Edmund Flower, their father, had set up Cairo Motor Company in 1908, first selling British then some American cars in Egypt and several countries surrounding. The Flower boys, first through work with their father and later running the business on their own, began raking in the dough. Rolls Royces were hot in Egypt in the 1940s, as imports were the only things available. But not for long.

Following the fubar with the Suez Canal, President Nasser closed the door to imported cars, but not to their materials. Thus, the Flowers imported the parts and built them on site. Raymond Flower’s interest and enthusiasm for racing led to the production of the Phoenix 2SR6 a hodgepodge collectively created from the minds of several designers, racers and enthusiasts from all over the world.

But the Phoenix never got its day in the sun. It was the Egyptian ‘national car’ and President Nasser took it to the Suez Canal, a move decidedly unimpressive to the French, who refused its entry to the 1956 Le Mans race. Its next attempt was foiled too, when engine problems forced the Phoenix out of the 1956 Reims, circumstances which were often whispered about as sabotage.

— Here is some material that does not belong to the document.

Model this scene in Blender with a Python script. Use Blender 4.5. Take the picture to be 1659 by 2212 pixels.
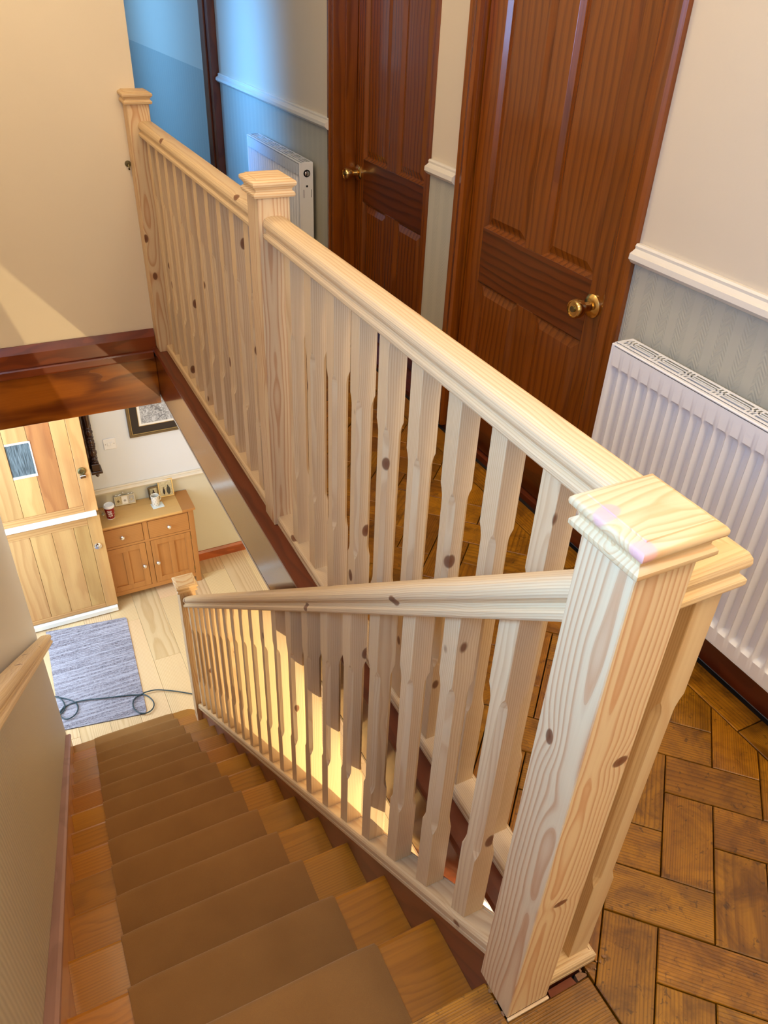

The Flower boys soon left Egypt, but the country continued to try its hand at car production – the Phoenix Frisky Microcar later the Meadows Frisky, but those cars are far more famous for introducing Neville Flower to Giovanni Michelotti, one of the automotive world’s most important partnerships, producing some of the most iconic sports cars and roadsters.

And of course, in the era of state sponsored cars, there was the Ramses II, another journey of lost potential, poor craftsmanship and not quite success. Unlike the relics and ancient rulers for which the Ramses II was named, Egypt’s history of automotive production and the masterminds behind style, design and sales, have largely been lost to the sands of time. Perhaps it is time to dig up their graves and see what we can glean from automotive stories that have long been forgotten –  after all, there is much to be learned from the car history of a country never known for its cars.